Nowherenew · 02/12/2023 10:13

CollagenQueen · 02/12/2023 10:07

This is your child though, not a lodger. If they don't have much cash, I would stop making them feel pressured to pay you, to live in what is essentially their own childhood bedroom. When they leave home and you visit them, do you expect them to charge you for B&B? It's different if they are in a stable job, but they aren't at the moment.

Re giving lifts, who wants a loved one walking home in the freeing cold and the dark - even worse if this is a daughter. Is there a reason you have referred to your child as "they/them" rather than he/she?

I agree.

OP offered them a lift because she didn’t want them walking home in the dark/snow.

The DC hadn’t finished and so instead of asking OP to wait (who was probably moaning about how cold is was and how she hadn’t had a drink) told her to go home and she’d get a lift with someone else (or more likely walked home).

I think posters are missing the fact that OP offered the lift.
She’s not being used as a taxi service.

It also sounds like the DC is trying to work as many hours as she can and look for other work too.

I think OP and her DH are very harsh on her.

Nowherenew · 02/12/2023 10:15

39and · 02/12/2023 10:10

When I was 19 I lived at home for a bit but cycled to work. I didn't expect lifts from mummy. This was about 3-4 miles. I'd expect there are buses/taxis available too

OP offered!

Do you think she should have said no to the lift and walked instead?

Its only 7mins away.
But if OP doesn’t want to do lifts then she shouldn’t offer.

Robinni · 02/12/2023 10:18

@Lili132

An adult child in education struggling with part time work is not the same as someone in full time work spending all their money rather then saving.

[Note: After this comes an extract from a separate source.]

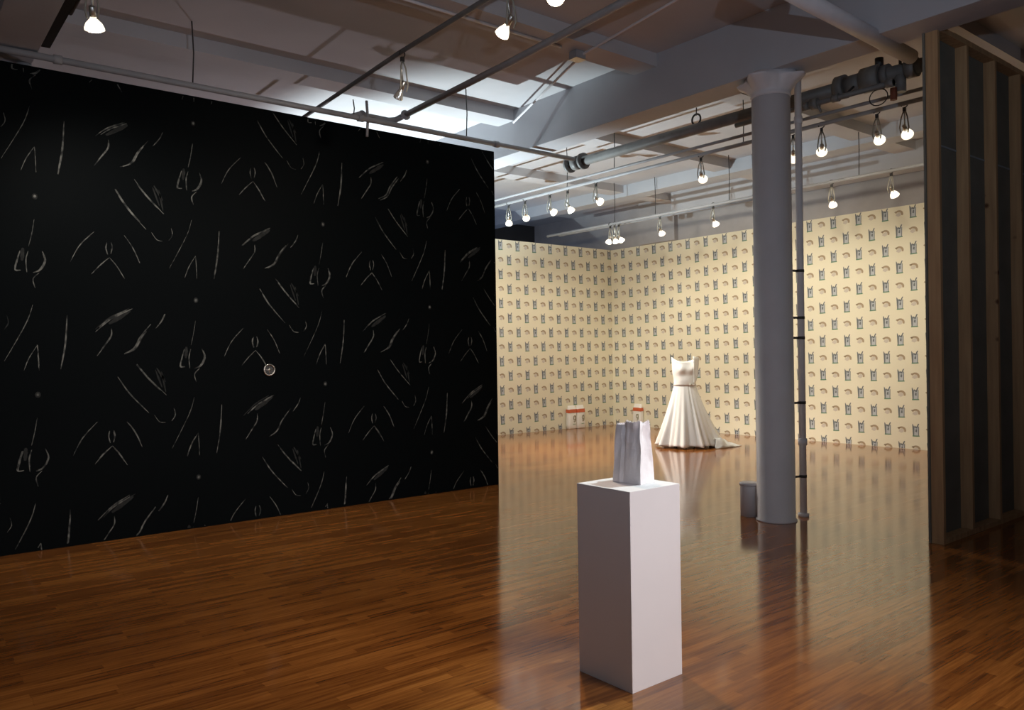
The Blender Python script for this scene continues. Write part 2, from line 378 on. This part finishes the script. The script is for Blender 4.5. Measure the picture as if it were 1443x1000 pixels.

I’d like to break down the myth of the poor student for you….

Full time student income

  • £8,400 maintenance loan (topped up by parents if reduced due to income)
  • part time work 15hrs 30wks £3370.50
  • full time work 40hrs 22wks £6591.20
  • 20% off shopping/haircuts all that Total income is £18,361.70
  • no tax
  • parents may not charge rent, and may even pay for housing/transport costs
  • potentially student scholarships/bursaries to top up the above

Full time worker income

  • 40 hours per week on minimum wage Total income is £14631.00 after tax/ni.
  • parents may charge rent
  • no 20% discount or any other help

In which of these scenarios is the person more likely to be spending frivolously?